***** Provided material

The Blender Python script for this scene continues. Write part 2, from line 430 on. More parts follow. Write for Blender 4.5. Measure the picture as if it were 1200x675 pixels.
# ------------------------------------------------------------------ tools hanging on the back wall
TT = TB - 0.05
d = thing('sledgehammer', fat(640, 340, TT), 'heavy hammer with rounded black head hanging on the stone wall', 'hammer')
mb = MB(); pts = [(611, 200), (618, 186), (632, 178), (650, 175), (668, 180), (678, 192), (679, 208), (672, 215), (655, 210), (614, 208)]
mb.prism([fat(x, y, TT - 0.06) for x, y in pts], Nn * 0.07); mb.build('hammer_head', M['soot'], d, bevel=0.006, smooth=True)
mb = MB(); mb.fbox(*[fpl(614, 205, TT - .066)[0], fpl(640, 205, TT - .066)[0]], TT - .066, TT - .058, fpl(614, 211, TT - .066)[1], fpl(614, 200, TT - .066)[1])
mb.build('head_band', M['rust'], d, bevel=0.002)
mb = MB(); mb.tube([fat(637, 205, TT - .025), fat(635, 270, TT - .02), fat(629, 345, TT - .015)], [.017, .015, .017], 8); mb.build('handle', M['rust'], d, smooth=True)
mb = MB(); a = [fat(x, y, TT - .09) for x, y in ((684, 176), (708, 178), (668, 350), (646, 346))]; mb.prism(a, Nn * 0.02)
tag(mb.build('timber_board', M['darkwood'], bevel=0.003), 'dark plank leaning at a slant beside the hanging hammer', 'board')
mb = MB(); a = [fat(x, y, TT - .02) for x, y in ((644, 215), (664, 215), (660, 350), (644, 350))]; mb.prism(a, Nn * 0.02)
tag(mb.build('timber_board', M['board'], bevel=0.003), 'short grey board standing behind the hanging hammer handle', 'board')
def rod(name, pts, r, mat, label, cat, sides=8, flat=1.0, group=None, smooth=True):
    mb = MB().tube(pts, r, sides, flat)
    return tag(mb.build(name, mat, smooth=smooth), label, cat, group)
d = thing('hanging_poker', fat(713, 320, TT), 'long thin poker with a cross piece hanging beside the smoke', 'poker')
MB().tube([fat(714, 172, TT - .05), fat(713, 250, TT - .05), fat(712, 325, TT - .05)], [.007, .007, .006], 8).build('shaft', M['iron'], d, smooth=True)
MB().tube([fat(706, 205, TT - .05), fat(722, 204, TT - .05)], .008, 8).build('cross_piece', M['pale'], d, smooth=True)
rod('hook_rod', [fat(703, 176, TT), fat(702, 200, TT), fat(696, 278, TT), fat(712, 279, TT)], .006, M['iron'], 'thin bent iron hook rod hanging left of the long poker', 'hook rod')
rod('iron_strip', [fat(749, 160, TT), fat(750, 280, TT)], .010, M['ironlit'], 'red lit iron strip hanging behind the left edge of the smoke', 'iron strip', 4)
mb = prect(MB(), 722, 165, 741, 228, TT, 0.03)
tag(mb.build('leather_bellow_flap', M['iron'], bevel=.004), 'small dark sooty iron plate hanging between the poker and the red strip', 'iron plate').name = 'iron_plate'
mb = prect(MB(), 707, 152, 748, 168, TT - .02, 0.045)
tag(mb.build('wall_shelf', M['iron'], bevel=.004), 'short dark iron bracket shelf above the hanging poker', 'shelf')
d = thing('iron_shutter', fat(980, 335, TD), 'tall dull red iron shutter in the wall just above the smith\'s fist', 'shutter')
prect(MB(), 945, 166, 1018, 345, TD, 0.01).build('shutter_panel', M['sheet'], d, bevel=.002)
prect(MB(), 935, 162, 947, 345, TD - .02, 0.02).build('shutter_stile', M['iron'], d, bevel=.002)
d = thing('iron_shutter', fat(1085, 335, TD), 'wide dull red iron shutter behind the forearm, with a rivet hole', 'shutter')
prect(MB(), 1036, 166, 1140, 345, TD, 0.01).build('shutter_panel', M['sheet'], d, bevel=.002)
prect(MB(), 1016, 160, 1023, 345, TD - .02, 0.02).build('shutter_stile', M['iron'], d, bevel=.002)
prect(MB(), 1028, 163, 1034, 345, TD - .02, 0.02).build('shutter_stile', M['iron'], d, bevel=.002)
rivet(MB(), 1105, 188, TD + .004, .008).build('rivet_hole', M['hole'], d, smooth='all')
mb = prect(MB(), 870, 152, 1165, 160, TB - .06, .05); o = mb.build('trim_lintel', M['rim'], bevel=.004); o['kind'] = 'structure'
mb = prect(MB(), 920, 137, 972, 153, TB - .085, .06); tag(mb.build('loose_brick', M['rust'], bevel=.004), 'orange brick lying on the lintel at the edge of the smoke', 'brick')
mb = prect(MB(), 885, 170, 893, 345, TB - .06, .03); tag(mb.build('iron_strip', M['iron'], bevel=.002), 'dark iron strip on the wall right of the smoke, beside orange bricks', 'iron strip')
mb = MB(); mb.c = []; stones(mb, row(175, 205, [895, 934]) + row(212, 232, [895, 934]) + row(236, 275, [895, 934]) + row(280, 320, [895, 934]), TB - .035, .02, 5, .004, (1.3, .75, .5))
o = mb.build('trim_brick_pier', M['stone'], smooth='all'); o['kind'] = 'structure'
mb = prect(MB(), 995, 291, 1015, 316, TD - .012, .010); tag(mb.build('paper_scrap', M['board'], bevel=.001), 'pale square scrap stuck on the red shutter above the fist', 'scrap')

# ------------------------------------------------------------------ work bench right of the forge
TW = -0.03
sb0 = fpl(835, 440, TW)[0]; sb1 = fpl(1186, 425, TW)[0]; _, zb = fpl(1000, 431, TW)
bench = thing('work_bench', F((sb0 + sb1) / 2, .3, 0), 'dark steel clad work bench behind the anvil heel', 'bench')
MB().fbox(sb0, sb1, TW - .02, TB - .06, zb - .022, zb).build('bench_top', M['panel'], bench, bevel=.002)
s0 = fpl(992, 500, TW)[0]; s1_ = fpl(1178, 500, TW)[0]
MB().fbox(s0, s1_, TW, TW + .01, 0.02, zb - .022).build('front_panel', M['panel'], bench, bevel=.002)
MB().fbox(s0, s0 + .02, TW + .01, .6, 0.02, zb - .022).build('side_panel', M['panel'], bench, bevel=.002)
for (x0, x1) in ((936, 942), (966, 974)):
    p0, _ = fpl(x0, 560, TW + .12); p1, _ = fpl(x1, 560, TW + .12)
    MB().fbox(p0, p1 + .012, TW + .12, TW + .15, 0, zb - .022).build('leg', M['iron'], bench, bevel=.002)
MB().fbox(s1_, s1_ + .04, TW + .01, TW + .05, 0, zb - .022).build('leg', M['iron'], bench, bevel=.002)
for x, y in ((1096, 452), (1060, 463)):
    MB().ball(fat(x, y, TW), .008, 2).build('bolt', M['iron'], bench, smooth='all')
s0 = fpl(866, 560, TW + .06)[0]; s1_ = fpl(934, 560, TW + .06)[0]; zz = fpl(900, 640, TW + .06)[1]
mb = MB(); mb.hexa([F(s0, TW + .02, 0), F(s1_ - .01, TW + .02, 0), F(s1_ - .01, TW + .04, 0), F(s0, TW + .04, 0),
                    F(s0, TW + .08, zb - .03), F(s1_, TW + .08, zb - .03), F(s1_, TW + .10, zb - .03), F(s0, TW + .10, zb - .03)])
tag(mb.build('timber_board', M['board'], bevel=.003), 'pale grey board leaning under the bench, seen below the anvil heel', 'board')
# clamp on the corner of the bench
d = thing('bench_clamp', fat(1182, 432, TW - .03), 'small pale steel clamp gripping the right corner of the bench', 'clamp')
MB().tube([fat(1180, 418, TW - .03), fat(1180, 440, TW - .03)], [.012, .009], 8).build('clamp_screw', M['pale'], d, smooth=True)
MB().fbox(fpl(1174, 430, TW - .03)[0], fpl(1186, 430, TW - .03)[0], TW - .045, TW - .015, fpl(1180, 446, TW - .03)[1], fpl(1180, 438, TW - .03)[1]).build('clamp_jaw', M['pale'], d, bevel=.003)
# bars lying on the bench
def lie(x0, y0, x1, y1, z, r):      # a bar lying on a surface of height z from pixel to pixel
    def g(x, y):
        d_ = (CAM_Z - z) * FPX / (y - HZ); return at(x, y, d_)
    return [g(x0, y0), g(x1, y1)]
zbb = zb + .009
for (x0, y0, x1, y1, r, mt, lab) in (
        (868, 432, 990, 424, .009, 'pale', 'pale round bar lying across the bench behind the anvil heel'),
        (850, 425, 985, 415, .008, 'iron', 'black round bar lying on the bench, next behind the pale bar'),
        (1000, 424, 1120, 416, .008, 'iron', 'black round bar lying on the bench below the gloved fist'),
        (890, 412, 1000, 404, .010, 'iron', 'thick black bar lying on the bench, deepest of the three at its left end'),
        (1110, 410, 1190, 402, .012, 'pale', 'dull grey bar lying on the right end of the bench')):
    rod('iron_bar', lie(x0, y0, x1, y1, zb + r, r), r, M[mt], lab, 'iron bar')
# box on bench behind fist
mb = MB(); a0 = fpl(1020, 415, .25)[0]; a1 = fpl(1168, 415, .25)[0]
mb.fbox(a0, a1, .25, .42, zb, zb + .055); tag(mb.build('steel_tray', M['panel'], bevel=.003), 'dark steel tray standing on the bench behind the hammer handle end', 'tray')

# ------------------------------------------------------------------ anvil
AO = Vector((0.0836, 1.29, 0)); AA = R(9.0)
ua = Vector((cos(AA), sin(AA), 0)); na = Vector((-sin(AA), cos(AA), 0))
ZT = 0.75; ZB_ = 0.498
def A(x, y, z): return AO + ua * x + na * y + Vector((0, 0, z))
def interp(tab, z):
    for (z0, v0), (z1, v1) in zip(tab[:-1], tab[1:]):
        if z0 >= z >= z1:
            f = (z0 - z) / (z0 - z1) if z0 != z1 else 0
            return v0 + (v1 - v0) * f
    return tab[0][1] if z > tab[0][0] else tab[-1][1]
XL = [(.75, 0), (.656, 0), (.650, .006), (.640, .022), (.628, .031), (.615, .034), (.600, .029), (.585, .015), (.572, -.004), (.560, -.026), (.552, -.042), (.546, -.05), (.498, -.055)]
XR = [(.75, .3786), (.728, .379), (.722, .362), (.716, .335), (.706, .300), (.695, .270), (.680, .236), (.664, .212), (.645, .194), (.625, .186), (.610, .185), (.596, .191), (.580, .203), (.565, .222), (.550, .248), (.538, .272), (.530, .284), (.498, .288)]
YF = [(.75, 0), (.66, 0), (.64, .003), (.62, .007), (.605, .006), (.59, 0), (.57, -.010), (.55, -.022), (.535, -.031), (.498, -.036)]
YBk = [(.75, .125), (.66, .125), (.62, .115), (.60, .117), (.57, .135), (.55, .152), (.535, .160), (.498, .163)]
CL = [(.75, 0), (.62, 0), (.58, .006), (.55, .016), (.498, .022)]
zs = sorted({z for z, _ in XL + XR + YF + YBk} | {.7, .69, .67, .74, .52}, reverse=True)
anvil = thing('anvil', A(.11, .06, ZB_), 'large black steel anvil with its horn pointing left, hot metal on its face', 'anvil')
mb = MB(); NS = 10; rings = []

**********

Problem description - Nothing outside the span should appear: copy exactly from the line with "mb = MB(); mb.c" through the line with "mb = prect(MB(), 995, 291, 1015, 316, TD".

Exercise result -
mb = MB(); mb.c = []; stones(mb, row(175, 205, [895, 934]) + row(212, 232, [895, 934]) + row(236, 275, [895, 934]) + row(280, 320, [895, 934]), TB - .035, .02, 5, .004, (1.3, .75, .5))
o = mb.build('trim_brick_pier', M['stone'], smooth='all'); o['kind'] = 'structure'
mb = prect(MB(), 995, 291, 1015, 316, TD - .012, .010); tag(mb.build('paper_scrap', M['board'], bevel=.001), 'pale square scrap stuck on the red shutter above the fist', 'scrap')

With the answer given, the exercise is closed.